A note on meditating the Bible
[This is an email.]
On meditating the Bible this is basically what I'm doing...
I use the template of "people, places, things, events, ideas" to focus in on what I'm reading, and I basically pause to really visualize or ponder one or more of those things.
Like when Melchizedek gives bread and wine to Abraham, those are "things" and I pause and think about them. Not too crazily, but as symbols, maybe see connections with bread and wine in the New Testament, etc. Maybe just holding the imagery in my mind does a lot too. Higher visual language.
I can see that another aspect, perhaps bigger, of meditating the Bible is recalling to mind whole, contained passages and really trying to draw them to mind from memory and think about them.
But when I said it doesn't take a lot of meditating on the Bible to get something from it I mean this: I noticed quickly that a little pausing and pondering and visualizing really made me see what I was reading more clearly. Like for instance the travels of Abraham. I can trace it in my mind. If you just read over it quick things like that jumble together. But I have clear Haran to Canaan down to Egypt, back up, separation from Lot, etc. That's sort of "event" and also "places."

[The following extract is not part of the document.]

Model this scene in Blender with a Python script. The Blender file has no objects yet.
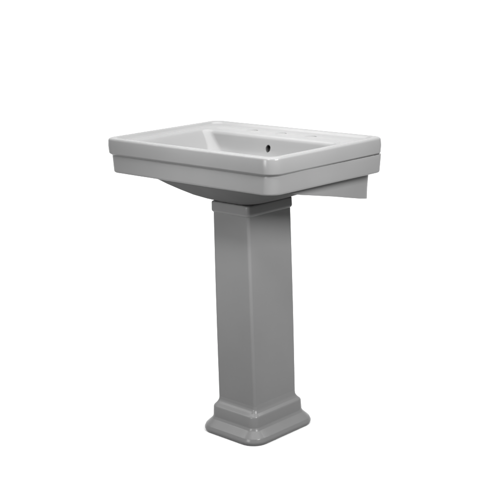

Really pausing to visualize people is a big thing too. Getting cues from the text to see their personality. Like when Cain says back to God, "Am I my brother's keeper?" I read in a commentary that that showed Cain's temper, and I'd never visualized it like that. It's like Cain snapped back at God when he said that. You can visualize it other ways too, but Cain is deep in lies at that point and being interrogated, so you know he's ticked off and perhaps ready to lose it if not losing it.
You can see how this will build if you do it all the way through the Bible. - C.
ps- You can get deep into it too. Like when I read of the 'mist' that rose from the Garden to water the ground (this was before rain) we tend to think morning due, but I was pondering it was natural technology that is no longer used by God but might be still there in some way, or might be an image for higher visual language that can be used in unknown ways...see? crazier thoughts, but those too as I meditate on the Bible...
A note: as I read through this post again it came to me that I've heard people, pastors, theologians, etc., characterize people in the Bible in ways that to my discernment were off-the-mark. Like what I wrote about Cain above. You can get shallow with it this way: by drawing down the entire phenomenon of "Cain" to your current level of understanding solely and cut off aspects of Cain, or just the deeper impressions of tragic evil that exist above, say, moralizing or common thoughts of such things. I.e. I want to meditate on the Bible where it exists, at the level it exists, not draw it down to solely my current level of understanding.